The reasons for George Michael wanting to release this are now well-known, and very sad. ‘Jesus to a Child’ was written as a tribute to his late boyfriend, Anselmo Feleppa, who had died in 1993 after an AIDS-related brain haemorrhage. Michael had been unable to write anything for eighteen months after Feleppa’s death, until he wrote this elegy in under an hour. He set it to a bossa nova beat as a tribute to his lover’s Brazilian heritage.

The lyrics are beautiful: Sadness, In my eyes, No one guessed, Or no one tried, You smiled at me, Like Jesus to a child… and it sounds churlish to call this song ‘boring’. I imagine writing it was powerfully cathartic, and so perhaps we should view it as a poem, or a reading at a funeral. One that just happened to become a chart-topping hit, thanks to the enormous star power of its singer.

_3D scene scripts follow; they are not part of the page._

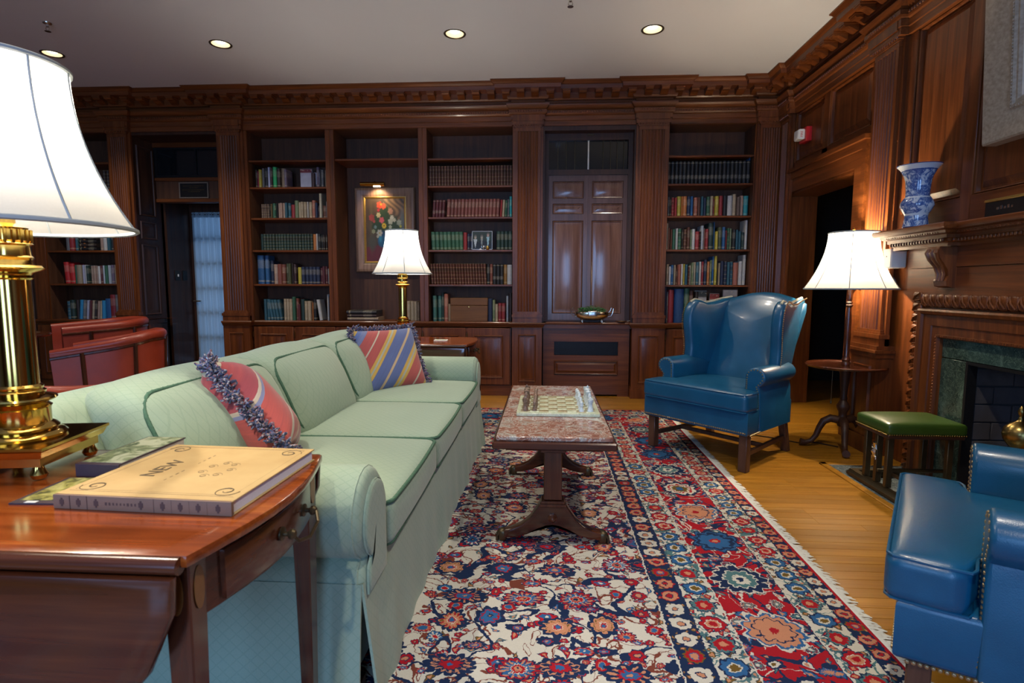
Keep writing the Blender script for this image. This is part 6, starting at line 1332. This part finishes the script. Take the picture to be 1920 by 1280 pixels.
# ================================================================ BOOKS AND PAPERS ON THE NEAR TABLE, CARD ON THE FAR ONE
ZT = .7752; K = .934
t = Thing('large_book', 'large tan book with ornamented cover lying at the front of the table', 'book', (-.80 * K, 1.21 * K, ZT), radians(-2.5)); t.o.scale = (K, K, K)
w, d, h = .193, .178, .030
t.part('page_block', G().box(-w + .010, -d + .006, .003, w - .005, d - .005, h - .003), M['whitepage'])
cv = t.part('cover', G().cbox(-w, -d, h - .003, w, d, h, .001).cbox(-w, -d, 0, w, d, .003, .001), M['tan'])
sp = t.part('spine', G().slab([(-w, -d + .004), (-w, -d - .004), (w, -d - .004), (w, -d + .004)], 0, h, bev=.002, steps=2, capr=(.9,)), M['tanspine'])
g = G()
for q in (-.156, -.118, .028, .066, .104, .142): g.box(q - .0008, -d - .0048, .001, q + .0008, -d - .0038, h - .001)
for q in (-.174, -.137, -.098, .0, .047, .085, .123, .165): g.cbox(q - .005, -d - .0046, .010, q + .005, -d - .0038, .020, .0008).cbox(q - .002, -d - .0048, .006, q + .002, -d - .0038, .024, .0008)
for q in range(9): x = -.078 + q * .008; g.box(x, -d - .0046, .012, x + .004, -d - .0038, .018)
t.part('spine_tooling', g, M['inksp'] if 'inksp' in M else M['ink'], parent=sp, kind='stuff')
g = G(); zt = h + .0002
def rect_line(x0, y0, x1, y1, w_):
    for a in ((x0, y0, x1, y0 + w_), (x0, y1 - w_, x1, y1), (x0, y0, x0 + w_, y1), (x1 - w_, y0, x1, y1)): g.box(a[0], a[1], h - .0005, a[2], a[3], zt)
rect_line(-w + .012, -d + .022, w - .012, d - .012, .0009); rect_line(-w + .018, -d + .030, w - .018, d - .018, .0007)
def scroll(cx_, cy_, sx2, sy2, sc):
    for a0, r0, r1 in ((0, .030, .012), (2.2, .022, .008), (4.0, .018, .006)):
        pts = [(cx_ + sx2 * sc * lerp(r0, r1, k / 12) * cos(a0 + k * .42), cy_ + sy2 * sc * lerp(r0, r1, k / 12) * sin(a0 + k * .42), zt) for k in range(13)]; g.tube(pts, .0009 * sc, 4)
for sx2 in (-1, 1):
    for sy2 in (-1, 1): scroll(sx2 * (w - .045), sy2 * (d - .047) + .004, sx2, sy2, 1.0)
for k in range(7): a = k * .9; scroll(.045 + .030 * cos(a), .0 + .045 * sin(a), 1, 1, .42)
for yv in (-.10, -.09): pass
for x in (-.04,): g.box(x, -.12, h - .0005, x + .0011, .105, zt)
for k in range(11): y_ = -.10 + k * .019; g.box(-.030, y_, h - .0005, -.027, y_ + .010, zt)
t.part('cover_tooling', g, M['ink'], parent=cv, kind='stuff')
text('NEW', .050, Matrix.Translation((-.085, -.005, h + .0003)) @ Matrix.Rotation(pi / 2, 4, 'Z'), M['ink'], parent=cv, name='title_lettering')
t = Thing('photo_book', 'thick dark book with a garden photograph cover between lamp and tan book', 'book', (-1.058 * K, 1.34 * K, ZT), radians(-1)); t.o.scale = (K, K, K); t.part('page_block', G().box(-.052, -.115, .003, .052, .115, .029), M['page']); t.part('cover', G().cbox(-.055, -.12, .029, .055, .12, .032, .001).cbox(-.055, -.12, 0, .055, .12, .003, .001).cbox(-.055, -.122, 0, .055, -.117, .032, .001), M['dkcov']); t.part('cover_photograph', G().box(-.050, -.108, .0315, .052, .115, .0326), M['coverB'])
t = Thing('magazine', 'thin magazine with a yellow-green floral cover left of the tan book', 'magazine', (-1.056 * K, 1.13 * K, ZT), radians(3)); t.o.scale = (K, K, K); t.part('sheets', G().box(-.060, -.078, .0002, .058, .078, .0035), M['dkcov']); t.part('cover_photograph', G().box(-.050, -.062, .0033, .056, .074, .0042), M['coverA']); t.part('cover_label', G().box(-.030, -.076, .0033, -.006, -.066, .0042), M['white'])
t = Thing('note_card', 'small white card lying on the far drop-leaf table', 'card', (-.87, 4.63, .7452)); t.part('card', G().cbox(-.055, -.10, .0002, .055, -.02, .006, .001), M['white']); t.part('print', G().box(-.045, -.09, .0058, .045, -.03, .0064), M['sheerprint'])
# ================================================================ FLOOR LAMP WITH TRAY TABLE
t = Thing('floor_lamp', 'wooden tripod floor lamp with a round tray table and cream bell shade', 'lamp', (2.205, 4.18, 0)); dz = M['dark_z']
t.part('pedestal', G().lathe([(0, .17), (.030, .17), (.040, .20), (.036, .225), (.026, .25), (.030, .28), (.042, .305), (.044, .325), (.034, .345), (.022, .365), (.026, .38), (.020, .40), (.026, .46), (.032, .52), (.034, .56), (.045, .60), (.045, .615)], 26), dz)
for k in range(3):
    a = radians((168, 250, 15)[k]); d = (cos(a), sin(a)); P = [(.02, .215), (.08, .225), (.125, .20), (.15, .15), (.17, .09), (.20, .045), (.24, .030), (.275, .034)]
    t.part('leg', G().tube([(d[0] * r, d[1] * r, z) for r, z in P], [.030, .030, .027, .023, .020, .018, .020, .026], 10), dz, ang=60)
t.part('tray', G().lathe([(0, .612), (.245, .612), (.262, .616), (.268, .628), (.262, .634), (.252, .630), (.246, .624), (0, .622)], 56), M['mah_x'])
t.part('pole', G().lathe([(.028, .622), (.032, .632), (.030, .645), (.024, .655), (.030, .668), (.024, .68), (.018, .70), (.021, .82), (.021, .95), (.015, 1.05), (.020, 1.055), (.024, 1.065), (.018, 1.075), (.022, 1.085), (.015, 1.095), (.018, 1.11), (.013, 1.15), (.012, 1.22)], 24), M['mah_z'])
t.part('socket', G().lathe([(.012, 1.22), (.016, 1.225), (.016, 1.28), (0, 1.28)], 16), M['brass'])
t.part('bulb', G().lathe([(0, 1.28), (.014, 1.285), (.030, 1.33), (.032, 1.36), (.02, 1.385), (0, 1.39)], 18), M['bulb'])
t.part('harp', G().tube([(0, -.014, 1.25), (0, -.07, 1.31), (0, -.06, 1.47), (0, -.02, 1.575), (0, .02, 1.575), (0, .06, 1.47), (0, .07, 1.31), (0, .014, 1.25)], .0025, 6), M['brass'])
t.part('finial', G().lathe([(0, 1.58), (.008, 1.582), (.008, 1.59), (.004, 1.596), (.009, 1.606), (.005, 1.622), (0, 1.625)], 12), M['brass'])
shade_part(t, .300, .158, 1.185, 1.585, 8, 1.9)
t.part('pull_chain', G().tube([(-.10, -.02, .60), (-.10, -.02, .36)], .0022, 5).lathe([(0, .34), (.006, .345), (.005, .365), (0, .37)], 8, c=(-.10, -.02, 0)), M['bronze'])
point('floor_lamp_bulb', (0, 0, 1.44), 66, .035, parent=t.o, colr=(1, .80, .55))
tt = Thing('power_cord', 'thin black lamp cord trailing on the floor under the wing chair', 'cord', (0, 0, 0)); tt.part('cord', G().tube([(2.2, 4.2, .006), (2.08, 4.32, .005), (1.95, 4.30, .005), (1.82, 4.42, .005), (1.70, 4.5, .005), (1.62, 4.45, .005)], .004, 6), M['black'])
# ================================================================ CLUB FENDER
t = Thing('club_fender', 'club fender with green leather seat on square bronze posts at the hearth', 'fender', (1.95, 3.3, .006), world=True); bz_ = M['bronze']
SXa, SXb, Sa, Sb, sz = 1.925, 2.36, 3.17, 3.50, .435
g = G().soft(SXa, Sa, sz - .072, SXb, Sb, sz, r=.022, n=12, puff=(0, 0, .018)); st = t.part('seat_pad', g, M['green'], ang=60)
nl_ = G()
for k in range(26): nl_.hemi((SXa - .001, lerp(Sa + .012, Sb - .012, k / 25), sz - .064), .005, (-1, 0, 0), 6)
for k in range(34): nl_.hemi((lerp(SXa + .012, SXb - .012, k / 33), Sa - .001, sz - .064), .005, (0, -1, 0), 6)
t.part('nailhead_trim', nl_, M['oldbrass'], parent=st, kind='stuff')
t.part('seat_rail', G().cbox(SXa + .01, Sa + .01, sz - .09, SXb - .01, Sb - .01, sz - .066, .003), M['dark_x'])
for yy in (3.225, 3.325, 3.435): t.part('post', G().cbox(1.955, yy - .014, .05, 1.99, yy + .014, sz - .085, .003), bz_)
for xx, yy in ((2.30, 3.225), (2.30, 3.435)): t.part('post', G().cbox(xx - .016, yy - .014, .02, xx + .016, yy + .014, sz - .085, .003), bz_)
pf = [(0, .012), (.018, .012), (.018, .030), (.010, .038), (.004, .05), (-.03, .05), (-.038, .030), (-.038, .012)]
t.part('base_rail', G().sweep([(XR - .07, 3.56), (1.95, 3.56), (1.95, 1.85), (XR - .07, 1.85)][::-1], [(-a, z) for a, z in pf]), bz_, ang=25)
t.part('lower_rail', G().cbox(1.96, 3.30, .115, 2.36, 3.318, .135, .003).cbox(1.985, 2.3, .12, 2.0, 3.24, .138, .003), bz_)
cl = G().tube([(1.95, 3.32, .20), (1.945, 3.325, .235), (1.95, 3.32, .26), (1.945, 3.315, .29)], [.006, .016, .008, .012], 8)
for s in (-1, 1): cl.tube([(1.948, 3.32, .24), (1.945, 3.32 + s * .022, .255), (1.945, 3.32 + s * .014, .275)], [.006, .006, .004], 6); cl.tube([(1.948, 3.32, .215), (1.945, 3.32 + s * .018, .205), (1.945, 3.32 + s * .02, .19)], [.006, .005, .004], 6)
t.part('cast_ornament', cl, M['silver'])
# andiron and brass fire ornament
t = Thing('andiron', 'brass andiron with a round ball and pointed finial in the fireplace', 'andiron', (2.44, 2.945, 0))
t.part('post', G().lathe([(0, .02), (.045, .02), (.05, .04), (.022, .07), (.018, .22), (.024, .30), (.030, .335), (.022, .355), (.030, .365), (.036, .375)], 22), M['brass'])
t.part('ball', G().lathe([(.03, .37), (.045, .385), (.066, .415), (.072, .445), (.066, .475), (.045, .500), (.022, .512), (.014, .520), (.012, .532)], 30), M['oldbrass'])
t.part('finial', G().lathe([(.012, .530), (.008, .54), (.014, .555), (.016, .566), (.010, .582), (.003, .594), (0, .596)], 18), M['oldbrass'])
t.part('bar', G().cbox(0, -.012, .10, .42, .012, .13, .003), M['iron'])
for s in (-1, 1): t.part('leg', G().tube([(0, 0, .05), (0, s * .06, .045), (0, s * .10, .012)], [.014, .014, .016], 8), M['brass'])
t = Thing('fire_ornament', 'low brass fan-shaped fireplace ornament half hidden behind the near chair', 'ornament', (2.14, 2.89, .006), radians(8))
fl_ = G()
t.part('base', G().lathe([(0, 0), (.10, 0), (.11, .012), (.09, .02), (0, .02)], 28, sx=1, sy=.5), M['oldbrass'])
for k in range(9): a = radians(20 + k * 17.5); t.part('leaf', G().soft(-.014, -.006, 0, .014, .006, .085, r=.006, n=4).xf(Matrix.Translation((0, 0, .018)) @ Matrix.Rotation(pi / 2 - a, 4, 'Y')), M['oldbrass'])
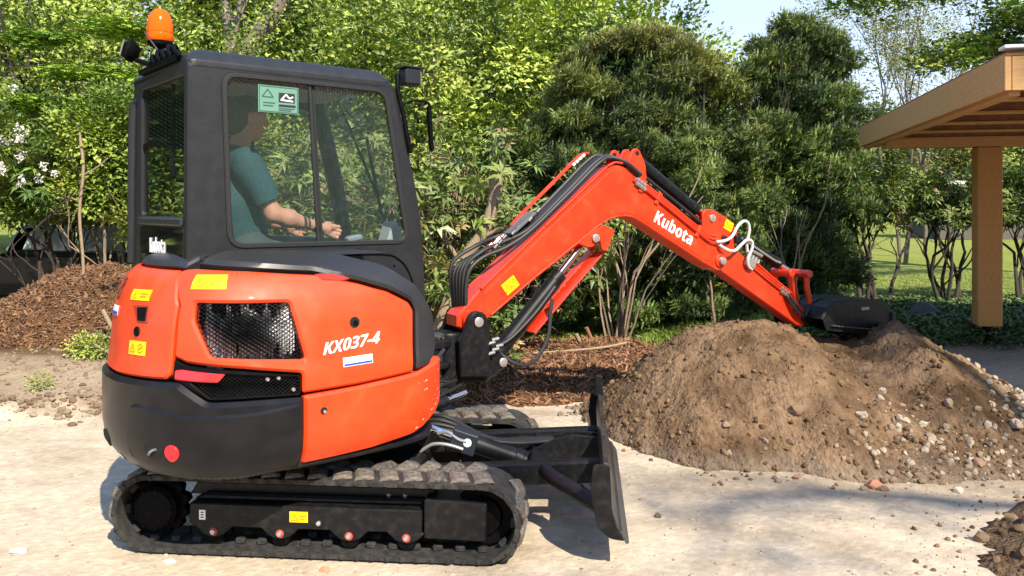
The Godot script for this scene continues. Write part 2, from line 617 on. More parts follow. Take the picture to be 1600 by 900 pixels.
# a lattice of thin wires laid on the hull inside a polygon
func lattice(s: Shape, poly: PackedVector2Array, off: float, dx: float, slope: float, w: float) -> void:
	var lo := Vector2(INF, INF); var hi := -lo
	for q in poly:
		lo = lo.min(q); hi = hi.max(q)
	var tall := hi.y - lo.y
	for dir in [-1, 1]:
		var x := lo.x - tall / slope
		while x < hi.x + tall / slope:
			var a := Vector2(x, lo.y)
			var b := Vector2(x + dir * tall / slope, hi.y)
			var strip := PackedVector2Array([a + Vector2(-w, 0), a + Vector2(w, 0), b + Vector2(w, 0), b + Vector2(-w, 0)])
			for bit in Geometry2D.intersect_polygons(strip, poly):
				var o: float = off + dir * 0.002
				var q := dense(ccw(bit), 0.1)
				var t := Geometry2D.triangulate_polygon(q)
				for k in range(0, t.size(), 3):
					var e := q[t[k]]; var f := q[t[k + 1]]; var g := q[t[k + 2]]
					if (f - e).cross(g - e) < 0.0:
						var hh := f
						f = g
						g = hh
					s.tri(hull(e.x, e.y, o), hull(f.x, f.y, o), hull(g.x, g.y, o))
				for i in q.size():
					var j := (i + 1) % q.size()
					s.quad(hull(q[i].x, q[i].y, o - 0.003), hull(q[j].x, q[j].y, o - 0.003), hull(q[j].x, q[j].y, o), hull(q[i].x, q[i].y, o))
			x += dx

# a yellow warning sticker with a triangle and a few dark marks
func sticker(called: String, parent: Node, place: Callable, w: float, h: float, xf: Transform3D, kind: int) -> void:
	var s := Shape.new()
	patch_of(s, place, Rect2(-w / 2, -h / 2, w, h), 0.0, 0.0015)
	var o := put(called, s.finish(), M.yellow, parent, xf)
	var k := Shape.new()
	var r := h * 0.33
	var c := Vector2(-w * 0.24, -h * 0.05)
	var tri := [c + Vector2(0, r), c + Vector2(-r, -r * 0.75), c + Vector2(r, -r * 0.75)]
	for i in 3:
		var a: Vector2 = tri[i]
		var b: Vector2 = tri[(i + 1) % 3]
		stroke(k, place, a, b, h * 0.05, 0.004)
	stroke(k, place, c + Vector2(0, r * 0.4), c + Vector2(0, -r * 0.25), h * 0.07, 0.004)
	if kind == 0:
		stroke(k, place, Vector2(w * 0.08, -h * 0.12), Vector2(w * 0.16, -h * 0.12), h * 0.1, 0.004)
		stroke(k, place, Vector2(w * 0.21, -h * 0.12), Vector2(w * 0.27, -h * 0.12), h * 0.1, 0.004)
		stroke(k, place, Vector2(w * 0.37, h * 0.12), Vector2(w * 0.37, -h * 0.2), h * 0.12, 0.004)
	elif kind == 1:
		for i in 12:
			var a := TAU * i / 12
			var b := TAU * (i + 1) / 12
			stroke(k, place, Vector2(w * 0.22 + cos(a) * h * 0.3, sin(a) * h * 0.3), Vector2(w * 0.22 + cos(b) * h * 0.3, sin(b) * h * 0.3), h * 0.05, 0.004)
		stroke(k, place, Vector2(w * 0.14, -h * 0.1), Vector2(w * 0.3, h * 0.12), h * 0.07, 0.004)
	else:
		stroke(k, place, Vector2(w * 0.05, h * 0.1), Vector2(w * 0.4, h * 0.1), h * 0.08, 0.004)
		stroke(k, place, Vector2(w * 0.05, -h * 0.14), Vector2(w * 0.35, -h * 0.14), h * 0.08, 0.004)
	put("sticker_print", k.finish(0.0), M.ink, o)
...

What is worth noting that is that even though the song is so clearly about a lost lover – The lover I still miss, Is Jesus to a child… – Michael couldn’t mention anything explicitly. There was rumour, and innuendo, like Freddie Mercury before him; but it would be another two years before he would come out (or be brutally outed, let’s be honest). 1996 is within my living memory, but the idea that a pop star nowadays wouldn’t reveal that a song was about their gay lover seems thankfully unlikely.

In my previous posts on George Michael, I’ve admitted that I don’t quite get the adoration for his music. A lot of it is good; but a lot of it is a bit too glossy, a bit too smooth, for me. Like this, even though many sources class it among his very best work. If this had been his last UK #1, I’d had to have written it of as a bit of a flat ending. Luckily, he has one more chart topper to come very soon, his 7th, and it’s probably my favourite of the lot. What’s not in doubt about George is that he seems to have been an incredibly warm and generous person – it was revealed after his death that all the royalties from this single had been donated to the charity ChildLine, a fact kept secret at his insistence.